On Friday, October 16, 2015, the Brookings Institute held an online panel discussion on 10 years of the Renewable Fuel Standard (RFS). The panel included two well-known ethanol critics, Timothy Searchinger and Chris Knittel, who have been directly linked to oil-funded research.
In response to the panel. Tom Buis, co-chairman of Growth Energy said: “I have said it before, and I will say it again, slapping a new title on this previously discredited research won’t change the facts. The design of this panel had one objective – to drive a policy directed at repealing the Renewable Fuel Standard (RFS) so that the status quo of a 90 percent mandate for petroleum based fuels and the excessive profits that it generates stays in place.
Conveniently omitted from today’s panel was discussion of the 100 years of subsidies Big Oil has been taking from the American taxpayer, as well as their disastrous record of ecological and environmental damage. The ethanol industry voluntarily gave up its tax incentives in 2011, and no beaches have ever been closed by an ethanol spill, yet these biased ‘researchers,’ continue to ignore the facts and attempt to discredit an American success story.

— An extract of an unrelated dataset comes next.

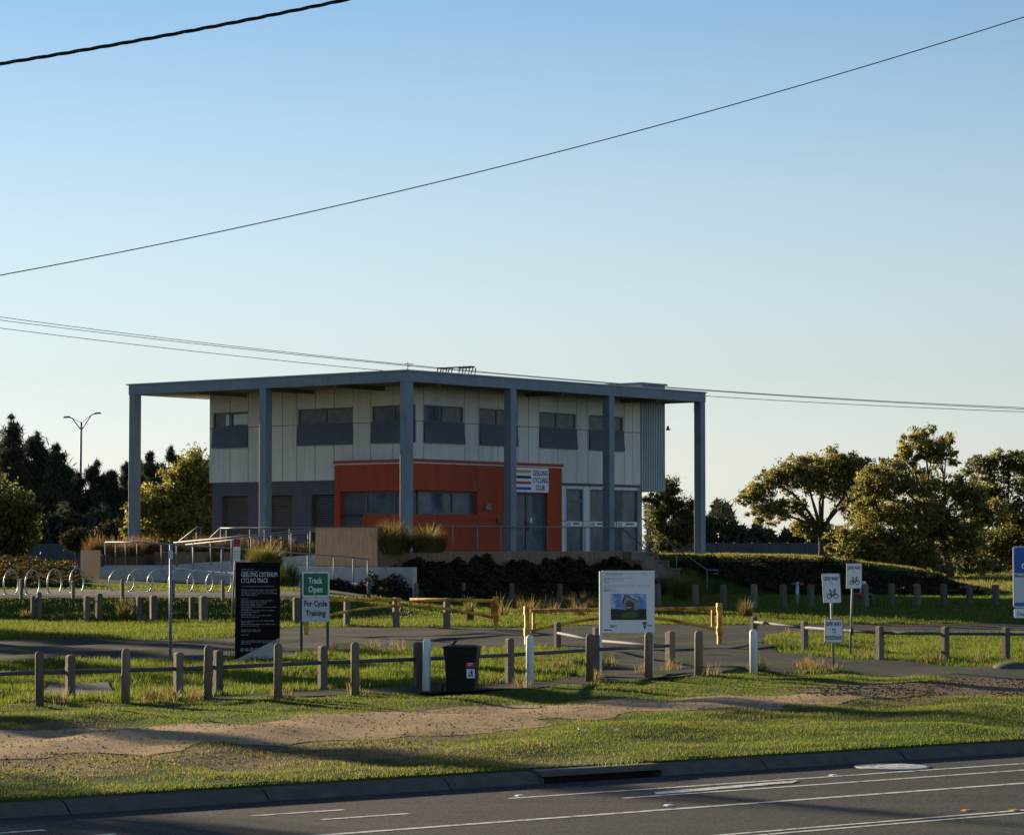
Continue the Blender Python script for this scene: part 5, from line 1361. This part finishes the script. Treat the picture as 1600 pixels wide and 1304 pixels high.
for i, (lb, px, yt, w, Y) in enumerate(cl): prot.append(casuarina(lb, px, yt, w, Y, 100 + i, 20000 if w > 30 else 14000))
# dense undergrowth that closes the foot of the pines and the far right wood
def scrub(name, label, x0, x1, y0f, y1, Y, n, pal, seed, m='needle', L=.6, Wd=.12, dep=5):
    g = np.random.default_rng(seed); px = g.uniform(x0, x1, n); t = g.uniform(0, 1, n)
    top = y0f(px) + 10 * np.sin(px * .11) + 6 * np.sin(px * .29 + 1); py = y1 + (top - y1) * (t ** .8)
    Yv = Y + g.uniform(-dep, dep, n)
    X = (px - 800) / F * Yv; Z = H + (856 - py) / F * Yv
    d_ = unit(n, g)
    V = leaves(np.stack([X, Yv, np.maximum(Z, hfun(X, Yv))], 1), L, Wd, d_, g)
    return tag(np_mesh(name, V, 4, M[m], pick(pal, n, g), loc=(float(X.mean()), Y, 1.3)), label, 'undergrowth', kind='stuff')
scrub('pine_undergrowth', 'dark undergrowth along the foot of the left pines', -80, 330, lambda x: 800 + 0 * x, 856, 181, 15000, CAS, 5, L=.7, Wd=.2)
scrub('far_wood', 'low dark wood behind the right canopy column', 1010, 1700, lambda x: np.interp(x, [1000, 1060, 1100, 1130, 1170, 1220, 1700], [800, 812, 798, 790, 826, 832, 826]), 862, 215, 16000, CAS + [(.04, .045, .025)], 6, L=.8, Wd=.22)
tree('gum_tree', 'golden green gum tree beside the charcoal end wall of the clubhouse', 270, 142, [(312, 735, 34, 36), (285, 760, 42, 36), (250, 785, 40, 34), (222, 800, 30, 32), (300, 800, 50, 40), (262, 822, 50, 26), (334, 770, 40, 50), (206, 830, 18, 18), (330, 822, 40, 30)], 32000, GUM, .20, .08, 560, 'gum trees', trunk_r=.15, fork=.2, seed=21, spread=.14)
tree('gum_tree', 'green bushy gum cut off by the left picture edge', 8, 132, [(10, 785, 34, 26), (30, 812, 34, 26), (-20, 800, 50, 50), (8, 845, 44, 34), (-5, 875, 36, 22), (48, 795, 14, 14)], 24000, [(.060, .082, .022), (.075, .095, .026), (.11, .11, .032), (.045, .060, .018)], .20, .085, 230, 'gum trees', trunk_r=.14, fork=.2, seed=22)
tree('gum_tree', 'small sparse dark gum between the clubhouse and the right canopy column', 1045, 152, [(1040, 765, 22, 22), (1056, 790, 28, 24), (1030, 810, 24, 24), (1065, 825, 26, 22), (1040, 842, 34, 18), (1082, 800, 14, 18), (1020, 782, 14, 14)], 13000, GUMDK, .20, .075, 170, 'gum trees', trunk_r=.12, fork=.3, seed=23, spread=.2)
tree('gum_tree', 'broad domed gum right of the clubhouse with bare limbs under its crown', 1283, 152, [(1180, 775, 26, 20), (1215, 752, 34, 24), (1258, 735, 38, 24), (1305, 724, 40, 22), (1335, 740, 34, 30), (1290, 760, 40, 20), (1200, 800, 36, 18), (1240, 790, 28, 14), (1340, 780, 40, 34), (1262, 822, 30, 16)], 30000, GUM, .20, .08, 620, 'gum trees', trunk_r=.2, fork=.36, seed=24, spread=.125, shell=.45, grow=1.1)
tree('gum_tree', 'tallest gum on the right with an upright tufted crown and a dark trunk', 1484, 140, [(1444, 690, 40, 20), (1420, 712, 26, 18), (1472, 712, 26, 20), (1390, 745, 40, 26), (1360, 765, 32, 24), (1440, 765, 50, 26), (1505, 765, 30, 24), (1380, 805, 50, 28), (1460, 810, 56, 26), (1350, 845, 46, 26), (1420, 860, 56, 24), (1330, 870, 30, 14), (1530, 805, 40, 30), (1500, 850, 40, 26), (1385, 880, 42, 15), (1440, 888, 42, 14), (1310, 850, 26, 16), (1520, 885, 34, 14)], 52000, GUM, .20, .08, 920, 'gum trees', trunk_r=.19, fork=.34, seed=25, spread=.12, lean=-.5, shell=.45, grow=1.12)
tree('gum_tree', 'darker gum cut off by the right picture edge', 1590, 150, [(1540, 730, 30, 20), (1575, 722, 34, 18), (1610, 745, 40, 36), (1550, 770, 40, 26), (1600, 810, 50, 34), (1560, 850, 46, 30), (1540, 890, 40, 22), (1620, 880, 44, 30)], 28000, GUMDK + GUM[:2], .20, .08, 560, 'gum trees', trunk_r=.17, fork=.3, seed=26, spread=.125, shell=.45, grow=1.1)
for i, (px, py, rx, ry, Y) in enumerate(((120, 842, 22, 16, 150), (150, 838, 24, 16, 152), (178, 832, 22, 18, 150))):
    tree('brown_shrub', '%s low brown shrub left of the timber planter' % ('leftmost', 'middle', 'rightmost')[i], px, Y, [(px, py, rx, ry), (px + 8, py + 8, rx * .8, ry * .7), (px - 9, py + 7, rx * .8, ry * .7)], 3000, [(.06, .05, .022), (.08, .06, .03), (.05, .05, .02)], .22, .07, 60, 'low brown shrubs', 'shrub', .05, .3, 'shrub', -.2, 60 + i)
# ornamental grasses
def blades(C, Ln, lean, g, w, az=None):
    """arching two-piece blades rooted at C"""
    n = len(C); az = g.uniform(0, 2 * math.pi, n) if az is None else az; out = np.stack([np.cos(az), np.sin(az), np.zeros(n)], 1)
    sd = np.stack([-np.sin(az + g.uniform(-.8, .8, n)), np.cos(az), np.zeros(n)], 1) * (w / 2)
    Ln = Ln[:, None]; lean = lean[:, None]; up = np.array([0, 0, 1.0])
    p1 = C + Ln * .55 * (up * np.cos(lean * .6) + out * np.sin(lean * .6)); p2 = p1 + Ln * .5 * (up * np.cos(lean * 1.5) + out * np.sin(lean * 1.5))
    q1 = np.stack([C - sd, C + sd, p1 + sd * .8, p1 - sd * .8], 1); q2 = np.stack([p1 - sd * .8, p1 + sd * .8, p2 + sd * .15, p2 - sd * .15], 1)
    return np.concatenate([q1, q2], 1).reshape(-1, 3)
GOLD = [(.20, .16, .05), (.15, .15, .04), (.24, .17, .07), (.11, .12, .035)]
BROWN_ = [(.20, .10, .045), (.25, .14, .07), (.16, .09, .04), (.13, .11, .04)]
GREENG = [(.10, .13, .04), (.14, .15, .05), (.08, .10, .03)]
def clump(C0, r, hh, n, pal, seed, w=.022, spread=.9):
    g = np.random.default_rng(seed); a_ = g.uniform(0, 6.283, n); q = r * .22 * np.sqrt(g.uniform(0, 1, n)); fq = q / (r * .22)
    C = np.stack([C0.x + q * np.cos(a_), C0.y + q * np.sin(a_), np.full(n, C0.z - .03)], 1)
    V = blades(C, hh * g.uniform(.5, 1.15, n) * (1 - .42 * fq ** 2), spread * (.06 + .45 * g.random(n) + .75 * fq * g.random(n)), g, w, a_ + g.normal(size=n) * .7)
    return V, np.repeat(pick(pal, n, g), 2, 0)
def grass_thing(label, c, r, hh, n, pal, seed, group='ornamental grass clumps', spread=.8, w=.02):
    V, Cc = clump(c, r, hh, n, pal, seed, w, spread)
    return tag(np_mesh('ornamental_grass', V, 4, M['reed'], Cc, loc=c), label, 'grass clump', group)
grass_thing('large reddish grass clump between the timber block and the near column', at(614, 862, 105.6), 2.7, 1.20, 2200, BROWN_ + GOLD, 1, spread=.85)
grass_thing('round golden grass clump just right of the near canopy column', at(670, 862, 105.4), 2.5, 1.05, 2000, GOLD + BROWN_[:1], 2, spread=1.0)
grass_thing('pale golden grass clump spilling over the ramp above the black board', at(414, 886, 102.6), 2.6, .95, 1500, GOLD, 3, spread=1.05)
grass_thing('dark green grass clump under the ramp rail right of the black board', at(448, 914, 101.0), 1.8, .9, 900, GREENG, 4, spread=.8)
gp_ = gp(1072, 938); grass_thing('large green fountain grass clump at the foot of the deck stairs', gp_, 1.7, 1.15, 1500, GREENG + GOLD[:1], 5, spread=.85)
gp_ = gp(1046, 930); grass_thing('smaller golden clump at the foot of the stairs behind the white notice board', gp_, 1.2, 1.1, 700, GOLD + GREENG, 6, spread=.7)
for i, (px, Y, pal, lb) in enumerate(((345, 107.0, GREENG + GOLD, 'yellow green clump on the upper ramp edge left of the second column'), (388, 106.4, GREENG + GOLD, 'spiky green clump beside the foot of the second canopy column'), (432, 105.8, BROWN_, 'reddish brown clump right of the second canopy column'), (462, 105.4, BROWN_ + GOLD, 'brown clump on the ramp edge left of the timber block'), (486, 105.2, GOLD, 'yellow clump tucked against the left end of the timber block'))):
    s_, t_ = s_at(px, -.42), -.42; c = P(s_, t_, 2.3 if px > 380 else 2.1); grass_thing(lb, c, 2.2, .70, 800, pal, 10 + i, spread=.9)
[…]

The RFS is the only meaningful policy to help break Big Oil’s stranglehold on the liquid fuels marketplace. This is an energy policy that is working. It is doing exactly what it was intended to do, with great success. It is irresponsible to rely solely on fossil fuels, and we should not put all our eggs in one basket when it comes to our national and energy security.
The bottom line is that ten years after the RFS, Americans across the country are celebrating and recognizing a decade of job creation, rural economic revitalization, clean air, innovation, and increased energy independence and consumer choice.”